WORK TO DO ▸
Would you return all of this data exactly, leaving nothing out?
● ● ● ●
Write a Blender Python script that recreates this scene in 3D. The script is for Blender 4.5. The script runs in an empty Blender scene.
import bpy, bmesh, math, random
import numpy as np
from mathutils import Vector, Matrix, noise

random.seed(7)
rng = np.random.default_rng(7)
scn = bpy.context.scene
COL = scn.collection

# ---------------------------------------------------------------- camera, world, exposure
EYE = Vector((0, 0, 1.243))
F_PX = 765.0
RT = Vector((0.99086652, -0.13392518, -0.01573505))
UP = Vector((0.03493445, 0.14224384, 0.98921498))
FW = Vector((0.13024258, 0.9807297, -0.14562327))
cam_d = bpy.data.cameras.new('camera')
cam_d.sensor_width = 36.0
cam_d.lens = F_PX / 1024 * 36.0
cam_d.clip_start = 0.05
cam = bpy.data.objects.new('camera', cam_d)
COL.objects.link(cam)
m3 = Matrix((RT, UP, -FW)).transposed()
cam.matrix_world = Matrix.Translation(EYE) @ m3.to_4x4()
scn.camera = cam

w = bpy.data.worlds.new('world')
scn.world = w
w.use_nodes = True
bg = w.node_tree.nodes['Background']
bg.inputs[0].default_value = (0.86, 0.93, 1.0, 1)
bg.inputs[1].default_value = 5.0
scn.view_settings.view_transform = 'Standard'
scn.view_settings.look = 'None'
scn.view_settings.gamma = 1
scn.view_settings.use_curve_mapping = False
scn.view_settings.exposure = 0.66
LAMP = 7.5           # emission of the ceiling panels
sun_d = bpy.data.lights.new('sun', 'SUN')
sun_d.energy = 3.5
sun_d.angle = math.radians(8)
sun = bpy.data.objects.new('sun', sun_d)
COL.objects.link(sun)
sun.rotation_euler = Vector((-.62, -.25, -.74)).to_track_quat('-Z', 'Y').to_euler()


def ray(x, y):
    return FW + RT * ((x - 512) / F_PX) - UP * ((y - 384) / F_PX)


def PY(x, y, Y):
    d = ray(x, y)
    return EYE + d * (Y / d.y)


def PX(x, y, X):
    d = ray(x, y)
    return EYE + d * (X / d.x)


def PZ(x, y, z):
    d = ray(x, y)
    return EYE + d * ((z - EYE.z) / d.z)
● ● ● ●
SOLVED EXERCISE ▸
Write a Blender Python script that recreates this scene in 3D. The script is for Blender 4.5. The script runs in an empty Blender scene.
import bpy, bmesh, math, random
import numpy as np
from mathutils import Vector, Matrix, noise

random.seed(7)
rng = np.random.default_rng(7)
scn = bpy.context.scene
COL = scn.collection

# ---------------------------------------------------------------- camera, world, exposure
EYE = Vector((0, 0, 1.243))
F_PX = 765.0
RT = Vector((0.99086652, -0.13392518, -0.01573505))
UP = Vector((0.03493445, 0.14224384, 0.98921498))
FW = Vector((0.13024258, 0.9807297, -0.14562327))
cam_d = bpy.data.cameras.new('camera')
cam_d.sensor_width = 36.0
cam_d.lens = F_PX / 1024 * 36.0
cam_d.clip_start = 0.05
cam = bpy.data.objects.new('camera', cam_d)
COL.objects.link(cam)
m3 = Matrix((RT, UP, -FW)).transposed()
cam.matrix_world = Matrix.Translation(EYE) @ m3.to_4x4()
scn.camera = cam

w = bpy.data.worlds.new('world')
scn.world = w
w.use_nodes = True
bg = w.node_tree.nodes['Background']
bg.inputs[0].default_value = (0.86, 0.93, 1.0, 1)
bg.inputs[1].default_value = 5.0
scn.view_settings.view_transform = 'Standard'
scn.view_settings.look = 'None'
scn.view_settings.gamma = 1
scn.view_settings.use_curve_mapping = False
scn.view_settings.exposure = 0.66
LAMP = 7.5           # emission of the ceiling panels
sun_d = bpy.data.lights.new('sun', 'SUN')
sun_d.energy = 3.5
sun_d.angle = math.radians(8)
sun = bpy.data.objects.new('sun', sun_d)
COL.objects.link(sun)
sun.rotation_euler = Vector((-.62, -.25, -.74)).to_track_quat('-Z', 'Y').to_euler()


def ray(x, y):
    return FW + RT * ((x - 512) / F_PX) - UP * ((y - 384) / F_PX)


def PY(x, y, Y):
    d = ray(x, y)
    return EYE + d * (Y / d.y)


def PX(x, y, X):
    d = ray(x, y)
    return EYE + d * (X / d.x)


def PZ(x, y, z):
    d = ray(x, y)
    return EYE + d * ((z - EYE.z) / d.z)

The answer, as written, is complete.